In Berlin, wo die Carsharingflotte des Anbieters Car2go als Untersuchungsobjekt diente, wurden rund 4.616 Privatfahrzeuge verkauft und 11.834 Fahrzeuge gar nicht erst angeschafft. Damit entlastet jedes in Berlin laufende Fahrzeug von Car2go die Umwelt um bis zu 15,8 Pkw. Es wurden 230.000 Kunden des Anbieters befragt, die Datenbasis ist also mehr als ausreichend valide. Der Einspareffekt bezüglich der Gesamtzahl der Autos ist auch bei Weitem größer als der negative Effekt, der darin besteht, dass traditionelle U-Bahnnutzer auf ein Carsharingangebot umsteigen.
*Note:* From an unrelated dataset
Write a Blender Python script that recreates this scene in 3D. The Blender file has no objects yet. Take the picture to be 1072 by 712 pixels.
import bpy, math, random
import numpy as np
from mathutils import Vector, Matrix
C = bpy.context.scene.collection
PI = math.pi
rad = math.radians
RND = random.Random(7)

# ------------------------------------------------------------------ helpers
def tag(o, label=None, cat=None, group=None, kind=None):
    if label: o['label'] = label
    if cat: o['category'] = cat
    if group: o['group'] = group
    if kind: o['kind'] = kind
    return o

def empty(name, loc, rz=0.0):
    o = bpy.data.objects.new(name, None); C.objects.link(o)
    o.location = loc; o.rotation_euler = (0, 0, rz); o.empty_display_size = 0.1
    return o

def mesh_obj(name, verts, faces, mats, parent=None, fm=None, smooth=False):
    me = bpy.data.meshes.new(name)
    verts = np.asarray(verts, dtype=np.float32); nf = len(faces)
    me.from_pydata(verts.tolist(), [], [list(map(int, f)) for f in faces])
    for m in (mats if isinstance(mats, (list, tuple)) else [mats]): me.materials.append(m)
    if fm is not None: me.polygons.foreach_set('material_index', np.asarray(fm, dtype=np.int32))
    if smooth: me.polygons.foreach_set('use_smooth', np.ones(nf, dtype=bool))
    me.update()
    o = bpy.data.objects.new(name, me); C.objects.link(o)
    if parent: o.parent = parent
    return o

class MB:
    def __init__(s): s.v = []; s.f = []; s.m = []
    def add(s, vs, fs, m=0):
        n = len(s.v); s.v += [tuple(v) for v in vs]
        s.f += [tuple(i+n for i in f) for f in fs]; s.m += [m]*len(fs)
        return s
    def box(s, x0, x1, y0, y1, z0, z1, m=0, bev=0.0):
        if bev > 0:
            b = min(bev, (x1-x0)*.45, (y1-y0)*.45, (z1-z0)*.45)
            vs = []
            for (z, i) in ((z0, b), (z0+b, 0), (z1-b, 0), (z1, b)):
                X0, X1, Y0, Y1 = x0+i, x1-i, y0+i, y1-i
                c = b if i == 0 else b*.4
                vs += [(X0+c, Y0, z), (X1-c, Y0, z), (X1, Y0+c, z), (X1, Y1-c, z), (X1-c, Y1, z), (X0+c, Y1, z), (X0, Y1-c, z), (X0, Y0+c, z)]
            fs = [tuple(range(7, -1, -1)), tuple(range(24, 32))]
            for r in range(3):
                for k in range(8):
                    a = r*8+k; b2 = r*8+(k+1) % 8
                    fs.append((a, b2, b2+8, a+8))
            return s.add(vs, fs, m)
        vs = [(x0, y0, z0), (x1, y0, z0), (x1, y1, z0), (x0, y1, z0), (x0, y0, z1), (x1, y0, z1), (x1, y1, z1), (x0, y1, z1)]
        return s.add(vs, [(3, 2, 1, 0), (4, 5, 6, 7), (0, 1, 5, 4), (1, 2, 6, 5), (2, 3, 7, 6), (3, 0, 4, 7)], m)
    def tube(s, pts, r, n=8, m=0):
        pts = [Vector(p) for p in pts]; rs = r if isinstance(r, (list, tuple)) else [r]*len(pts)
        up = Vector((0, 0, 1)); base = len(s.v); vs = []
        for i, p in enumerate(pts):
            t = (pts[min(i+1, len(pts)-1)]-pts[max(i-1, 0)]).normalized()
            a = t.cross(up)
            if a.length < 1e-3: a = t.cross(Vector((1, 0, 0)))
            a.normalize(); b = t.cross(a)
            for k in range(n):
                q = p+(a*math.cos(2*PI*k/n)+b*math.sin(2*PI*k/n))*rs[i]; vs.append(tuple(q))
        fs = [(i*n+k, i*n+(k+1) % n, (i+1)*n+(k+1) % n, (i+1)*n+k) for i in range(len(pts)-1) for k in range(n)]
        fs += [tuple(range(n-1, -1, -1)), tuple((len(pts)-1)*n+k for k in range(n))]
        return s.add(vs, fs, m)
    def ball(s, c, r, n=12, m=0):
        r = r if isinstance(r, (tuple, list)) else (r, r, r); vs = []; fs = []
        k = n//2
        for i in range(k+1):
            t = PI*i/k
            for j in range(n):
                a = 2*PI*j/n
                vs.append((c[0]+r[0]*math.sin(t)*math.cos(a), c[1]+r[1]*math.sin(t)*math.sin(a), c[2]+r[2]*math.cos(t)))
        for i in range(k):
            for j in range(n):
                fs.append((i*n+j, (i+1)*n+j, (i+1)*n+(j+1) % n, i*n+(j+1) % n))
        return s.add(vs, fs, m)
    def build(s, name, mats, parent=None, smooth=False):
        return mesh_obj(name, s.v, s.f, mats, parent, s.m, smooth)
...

Jährlich können so in Berlin mehr als 18.000 Tonnen des für das Klima so schädlichen COeingespart werden. Die Untersuchung beweist die Klimafreundlichkeit des Carsharingmodells triumphal. Die Studie hat die bisherigen ökonomischen und gefühlsmäßigen Erkenntnisse wissenschaftlich untermauert und bringt ein eindeutiges Ergebnis. Carsharing und das Sharing allgemein hilft beim Erreichen der Klimaziele.

So besteht heute kein Zweifel mehr daran, dass das Carsharing in den Städten unseres Landes eine große Zukunft hat. Prognosen etwa der Beratung Frost & Sullivan sagen voraus, dass sich die Zahl der Carsharingnutzer von heute etwa 1,2 Millionen bis 2020 auf rund 15 Millionen erhöhen wird. Es nutzt den Menschen genau wie der Umwelt. Carsharing ist somit eine der interessantesten Innovationen im Mobilitätsmarkt in unserem Jahrhundert und der Trend zur Sharing-Ökonomie ein interessantes Modell mit Zukunft.